## What this task involves
Without including any images, repeat the data exactly.

## Supplied information
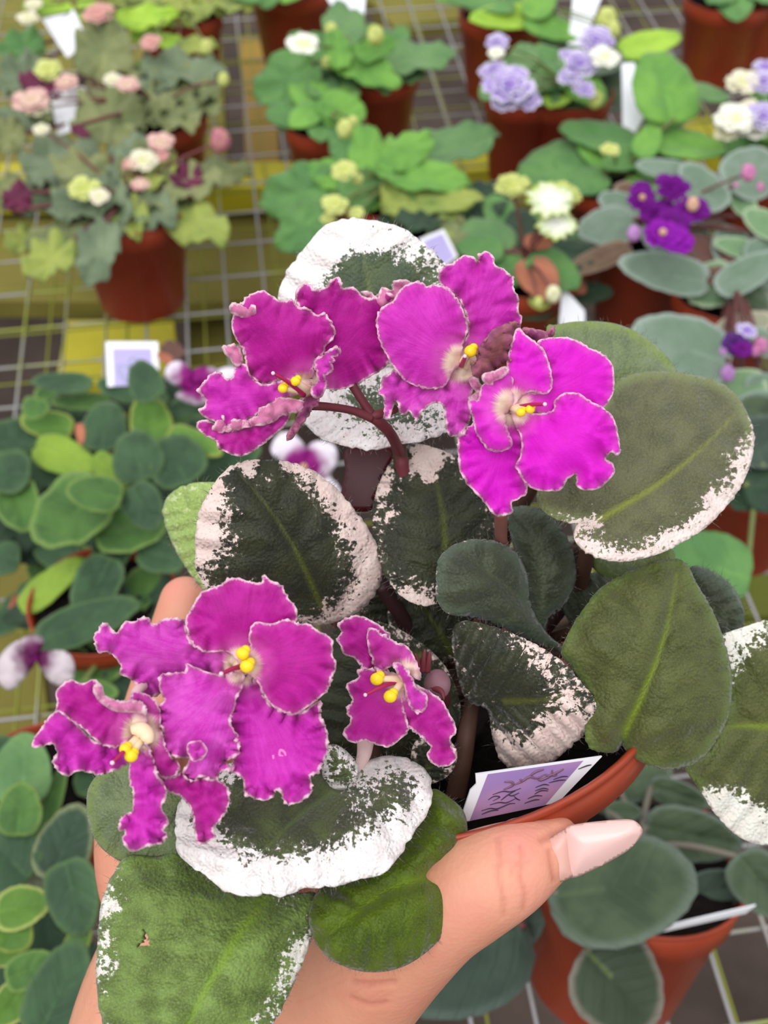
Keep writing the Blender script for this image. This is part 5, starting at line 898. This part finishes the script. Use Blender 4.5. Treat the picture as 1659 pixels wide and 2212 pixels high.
# plant tags on the bench
def card(quad, crop, d0, d1, label, print_=None, group=None, thick=.0006):
    Q = px(quad, crop); zb = P(Q[2][0], Q[2][1], d1).z; d0 = .35 * d0 + .65 * DZ(Q[0][0], Q[0][1], zb); f = quadmap(Q, (d0, d0, d1, d1)); o = card_body('plant_label', f, thick, CARD_W); tag(o, label, 'plant label', group)
    if print_: card_print(f, [(.13, .16), (.87, .16), (.87, 1), (.13, 1)] if print_ == 1 else [(.10, .10), (.88, .10), (.88, .95), (.10, .95)], .0002, CARD_BG, 'print', o)
    return o, f
d_ = lambda x, y, z: DZ(x, y, z)
card([(265, 120), (470, 60), (570, 270), (430, 370)], 'T', d_(120, 35, .14), d_(150, 110, .10), 'white plant tag standing in the lime leaved violet at top left')
card([(320, 590), (540, 545), (600, 790), (370, 870)], 'T', d_(140, 195, .14), d_(160, 280, .09), 'white plant tag between cream buds, in the middle bronze violet')
card([(480, -30), (740, -30), (720, 240), (660, 250)], 'U', d_(745, 0, .15), d_(770, 80, .09), 'white plant tag cut by the top edge above the green violet')
card([(325, 575), (550, 500), (640, 980), (440, 1065)], 'U', d_(685, 180, .14), d_(720, 350, .045), 'tall white plant tag in front of the green violet with one white bloom')
card([(600, -20), (755, -20), (650, 250), (570, 240)], 'V', d_(1270, 0, .15), d_(1240, 95, .09), 'tall white plant tag between lavender blooms and lime leaves')
o_, f_ = card([(862, 345), (930, 340), (1060, 690), (870, 785)], 'V', d_(1355, 137, .15), d_(1380, 300, .09), 'tapered white plant tag left of the upright veined leaf')
card([(540, 1555), (662, 1690), (665, 1800), (522, 1800)], 'V', d_(1235, 640, .12), d_(1235, 710, .07), 'white pointed plant tag beside the dried peach bracts')
card([(1080, 1530), (1240, 1465), (1330, 1640), (1190, 1750)], 'U', d_(940, 510, .125), d_(970, 570, .09), 'lavender printed plant tag behind the top magenta flower', 2)
cb, f = card([(228, 738), (341, 738), (345, 830), (232, 835)], '0', d_(285, 738, .13), d_(285, 830, .095), 'lavender plant tag with white border and flower drawing in the blue green clump', 1)
card_stroke(f, [[(.42, 1), (.26, .8), (.22, .55), (.38, .58), (.52, .9)], [(.5, .95), (.42, .6), (.5, .36), (.62, .5), (.6, .9)], [(.6, .9), (.7, .6), (.84, .55), (.82, .8), (.66, .98)], [(.42, .98), (.32, .75), (.28, .62)]], .00035, INKG, 'drawing', cb, .0004)
card([(1150, 1040), (1605, 935), (1560, 970), (1150, 1062)], 'G', DZ(1500, 1980, .118), DZ(1500, 1990, .112), 'white edged plant tag lying across the lower right pot')
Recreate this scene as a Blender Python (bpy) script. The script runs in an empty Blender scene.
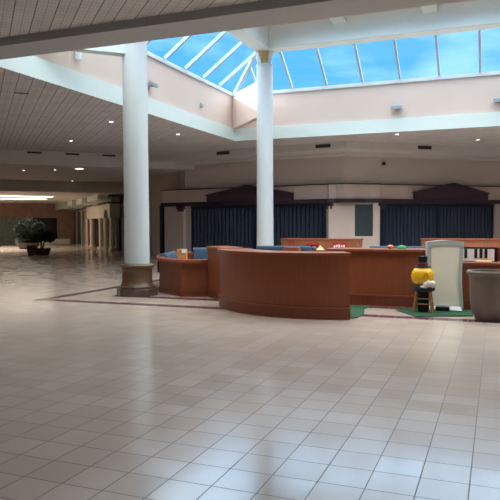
import bpy, bmesh, math, random
from mathutils import Vector, Matrix
random.seed(7)
S = bpy.context.scene
C = S.collection
PI = math.pi
rad = math.radians

# ------------------------------------------------------------------ materials
def lin(c):
    c = c / 255.0
    return c / 12.92 if c <= 0.04045 else ((c + 0.055) / 1.055) ** 2.4
def L(r, g, b): return (lin(r), lin(g), lin(b), 1.0)

class NT:
    def __init__(s, name):
        s.m = bpy.data.materials.new(name); s.m.use_nodes = True
        s.t = s.m.node_tree; s.n = s.t.nodes; s.l = s.t.links
        s.b = s.n['Principled BSDF']; s.out = s.n['Material Output']
    def new(s, typ, **kw):
        n = s.n.new(typ)
        for k, v in kw.items(): setattr(n, k, v)
        return n
    def put(s, sock, v):
        if hasattr(v, 'is_linked') or hasattr(v, 'links'): s.l.new(v, sock)
        else: sock.default_value = v
    def math(s, op, a, b=None, c=None):
        n = s.new('ShaderNodeMath', operation=op)
        s.put(n.inputs[0], a)
        if b is not None: s.put(n.inputs[1], b)
        if c is not None: s.put(n.inputs[2], c)
        return n.outputs[0]
    def vmath(s, op, a, b=None):
        n = s.new('ShaderNodeVectorMath', operation=op)
        s.put(n.inputs[0], a)
        if b is not None: s.put(n.inputs[1], b)
        return n.outputs[0]
    def mix(s, f, a, b):
        n = s.new('ShaderNodeMix', data_type='RGBA')
        s.put(n.inputs[0], f); s.put(n.inputs[6], a); s.put(n.inputs[7], b)
        return n.outputs[2]
    def obj(s): return s.new('ShaderNodeTexCoord').outputs['Object']
    def noise(s, vec, scale, detail=3.0, rough=0.5):
        n = s.new('ShaderNodeTexNoise')
        s.put(n.inputs['Vector'], vec); n.inputs['Scale'].default_value = scale
        n.inputs['Detail'].default_value = detail; n.inputs['Roughness'].default_value = rough
        return n.outputs['Fac']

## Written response
Keep writing the Blender script for this image. This is part 5, starting at line 898. This part finishes the script. Use Blender 4.5. Treat the picture as 1659 pixels wide and 2212 pixels high.
# plant tags on the bench
def card(quad, crop, d0, d1, label, print_=None, group=None, thick=.0006):
    Q = px(quad, crop); zb = P(Q[2][0], Q[2][1], d1).z; d0 = .35 * d0 + .65 * DZ(Q[0][0], Q[0][1], zb); f = quadmap(Q, (d0, d0, d1, d1)); o = card_body('plant_label', f, thick, CARD_W); tag(o, label, 'plant label', group)
    if print_: card_print(f, [(.13, .16), (.87, .16), (.87, 1), (.13, 1)] if print_ == 1 else [(.10, .10), (.88, .10), (.88, .95), (.10, .95)], .0002, CARD_BG, 'print', o)
    return o, f
d_ = lambda x, y, z: DZ(x, y, z)
card([(265, 120), (470, 60), (570, 270), (430, 370)], 'T', d_(120, 35, .14), d_(150, 110, .10), 'white plant tag standing in the lime leaved violet at top left')
card([(320, 590), (540, 545), (600, 790), (370, 870)], 'T', d_(140, 195, .14), d_(160, 280, .09), 'white plant tag between cream buds, in the middle bronze violet')
card([(480, -30), (740, -30), (720, 240), (660, 250)], 'U', d_(745, 0, .15), d_(770, 80, .09), 'white plant tag cut by the top edge above the green violet')
card([(325, 575), (550, 500), (640, 980), (440, 1065)], 'U', d_(685, 180, .14), d_(720, 350, .045), 'tall white plant tag in front of the green violet with one white bloom')
card([(600, -20), (755, -20), (650, 250), (570, 240)], 'V', d_(1270, 0, .15), d_(1240, 95, .09), 'tall white plant tag between lavender blooms and lime leaves')
o_, f_ = card([(862, 345), (930, 340), (1060, 690), (870, 785)], 'V', d_(1355, 137, .15), d_(1380, 300, .09), 'tapered white plant tag left of the upright veined leaf')
card([(540, 1555), (662, 1690), (665, 1800), (522, 1800)], 'V', d_(1235, 640, .12), d_(1235, 710, .07), 'white pointed plant tag beside the dried peach bracts')
card([(1080, 1530), (1240, 1465), (1330, 1640), (1190, 1750)], 'U', d_(940, 510, .125), d_(970, 570, .09), 'lavender printed plant tag behind the top magenta flower', 2)
cb, f = card([(228, 738), (341, 738), (345, 830), (232, 835)], '0', d_(285, 738, .13), d_(285, 830, .095), 'lavender plant tag with white border and flower drawing in the blue green clump', 1)
card_stroke(f, [[(.42, 1), (.26, .8), (.22, .55), (.38, .58), (.52, .9)], [(.5, .95), (.42, .6), (.5, .36), (.62, .5), (.6, .9)], [(.6, .9), (.7, .6), (.84, .55), (.82, .8), (.66, .98)], [(.42, .98), (.32, .75), (.28, .62)]], .00035, INKG, 'drawing', cb, .0004)
card([(1150, 1040), (1605, 935), (1560, 970), (1150, 1062)], 'G', DZ(1500, 1980, .118), DZ(1500, 1990, .112), 'white edged plant tag lying across the lower right pot')
Recreate this scene as a Blender Python (bpy) script. The script runs in an empty Blender scene.
import bpy, bmesh, math, random
from mathutils import Vector, Matrix
random.seed(7)
S = bpy.context.scene
C = S.collection
PI = math.pi
rad = math.radians

# ------------------------------------------------------------------ materials
def lin(c):
    c = c / 255.0
    return c / 12.92 if c <= 0.04045 else ((c + 0.055) / 1.055) ** 2.4
def L(r, g, b): return (lin(r), lin(g), lin(b), 1.0)

class NT:
    def __init__(s, name):
        s.m = bpy.data.materials.new(name); s.m.use_nodes = True
        s.t = s.m.node_tree; s.n = s.t.nodes; s.l = s.t.links
        s.b = s.n['Principled BSDF']; s.out = s.n['Material Output']
    def new(s, typ, **kw):
        n = s.n.new(typ)
        for k, v in kw.items(): setattr(n, k, v)
        return n
    def put(s, sock, v):
        if hasattr(v, 'is_linked') or hasattr(v, 'links'): s.l.new(v, sock)
        else: sock.default_value = v
    def math(s, op, a, b=None, c=None):
        n = s.new('ShaderNodeMath', operation=op)
        s.put(n.inputs[0], a)
        if b is not None: s.put(n.inputs[1], b)
        if c is not None: s.put(n.inputs[2], c)
        return n.outputs[0]
    def vmath(s, op, a, b=None):
        n = s.new('ShaderNodeVectorMath', operation=op)
        s.put(n.inputs[0], a)
        if b is not None: s.put(n.inputs[1], b)
        return n.outputs[0]
    def mix(s, f, a, b):
        n = s.new('ShaderNodeMix', data_type='RGBA')
        s.put(n.inputs[0], f); s.put(n.inputs[6], a); s.put(n.inputs[7], b)
        return n.outputs[2]
    def obj(s): return s.new('ShaderNodeTexCoord').outputs['Object']
    def noise(s, vec, scale, detail=3.0, rough=0.5):
        n = s.new('ShaderNodeTexNoise')
        s.put(n.inputs['Vector'], vec); n.inputs['Scale'].default_value = scale
        n.inputs['Detail'].default_value = detail; n.inputs['Roughness'].default_value = rough
        return n.outputs['Fac']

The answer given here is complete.